What the task requires: Set down exactly the lines of the listing below, please, beginning with the first and ending with the line that holds "S.camera = cam".

Provided material:
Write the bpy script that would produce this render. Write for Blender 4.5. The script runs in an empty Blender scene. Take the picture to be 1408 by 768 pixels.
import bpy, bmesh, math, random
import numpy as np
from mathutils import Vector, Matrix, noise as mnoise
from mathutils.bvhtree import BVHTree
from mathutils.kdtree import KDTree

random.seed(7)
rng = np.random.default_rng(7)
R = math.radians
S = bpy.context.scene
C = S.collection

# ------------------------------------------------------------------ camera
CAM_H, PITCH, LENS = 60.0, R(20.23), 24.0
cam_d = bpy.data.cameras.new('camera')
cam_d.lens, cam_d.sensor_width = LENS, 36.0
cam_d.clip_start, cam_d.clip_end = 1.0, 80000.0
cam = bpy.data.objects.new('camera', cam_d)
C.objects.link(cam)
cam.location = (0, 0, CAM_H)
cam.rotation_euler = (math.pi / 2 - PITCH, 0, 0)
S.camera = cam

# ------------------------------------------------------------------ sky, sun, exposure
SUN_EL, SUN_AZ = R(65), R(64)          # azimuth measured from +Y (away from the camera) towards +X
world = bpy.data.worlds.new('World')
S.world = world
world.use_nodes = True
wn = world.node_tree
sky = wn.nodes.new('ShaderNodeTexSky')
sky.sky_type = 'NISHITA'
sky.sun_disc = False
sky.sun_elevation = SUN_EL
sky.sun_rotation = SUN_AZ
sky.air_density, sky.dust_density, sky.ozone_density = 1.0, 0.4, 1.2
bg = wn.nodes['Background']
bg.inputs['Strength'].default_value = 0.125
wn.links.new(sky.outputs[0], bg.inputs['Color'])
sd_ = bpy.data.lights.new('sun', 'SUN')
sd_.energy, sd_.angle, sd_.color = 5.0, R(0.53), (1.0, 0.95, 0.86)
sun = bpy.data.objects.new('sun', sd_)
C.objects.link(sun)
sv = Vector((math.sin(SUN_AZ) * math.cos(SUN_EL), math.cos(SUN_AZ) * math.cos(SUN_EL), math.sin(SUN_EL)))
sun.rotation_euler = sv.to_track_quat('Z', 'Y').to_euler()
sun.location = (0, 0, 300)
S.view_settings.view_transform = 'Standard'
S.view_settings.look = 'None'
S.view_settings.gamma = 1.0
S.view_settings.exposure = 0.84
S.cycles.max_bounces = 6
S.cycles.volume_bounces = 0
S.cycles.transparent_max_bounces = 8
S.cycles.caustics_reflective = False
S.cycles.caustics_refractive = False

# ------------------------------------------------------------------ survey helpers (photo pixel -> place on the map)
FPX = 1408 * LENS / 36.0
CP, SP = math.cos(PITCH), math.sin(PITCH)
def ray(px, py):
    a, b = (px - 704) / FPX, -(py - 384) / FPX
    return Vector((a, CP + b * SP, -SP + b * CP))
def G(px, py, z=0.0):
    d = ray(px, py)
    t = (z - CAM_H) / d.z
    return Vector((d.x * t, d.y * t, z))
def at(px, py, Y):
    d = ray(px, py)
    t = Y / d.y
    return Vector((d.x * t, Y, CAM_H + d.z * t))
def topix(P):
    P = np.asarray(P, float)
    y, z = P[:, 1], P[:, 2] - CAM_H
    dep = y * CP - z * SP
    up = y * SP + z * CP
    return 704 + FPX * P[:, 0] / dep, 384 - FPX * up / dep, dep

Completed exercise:
Write the bpy script that would produce this render. Write for Blender 4.5. The script runs in an empty Blender scene. Take the picture to be 1408 by 768 pixels.
import bpy, bmesh, math, random
import numpy as np
from mathutils import Vector, Matrix, noise as mnoise
from mathutils.bvhtree import BVHTree
from mathutils.kdtree import KDTree

random.seed(7)
rng = np.random.default_rng(7)
R = math.radians
S = bpy.context.scene
C = S.collection

# ------------------------------------------------------------------ camera
CAM_H, PITCH, LENS = 60.0, R(20.23), 24.0
cam_d = bpy.data.cameras.new('camera')
cam_d.lens, cam_d.sensor_width = LENS, 36.0
cam_d.clip_start, cam_d.clip_end = 1.0, 80000.0
cam = bpy.data.objects.new('camera', cam_d)
C.objects.link(cam)
cam.location = (0, 0, CAM_H)
cam.rotation_euler = (math.pi / 2 - PITCH, 0, 0)
S.camera = cam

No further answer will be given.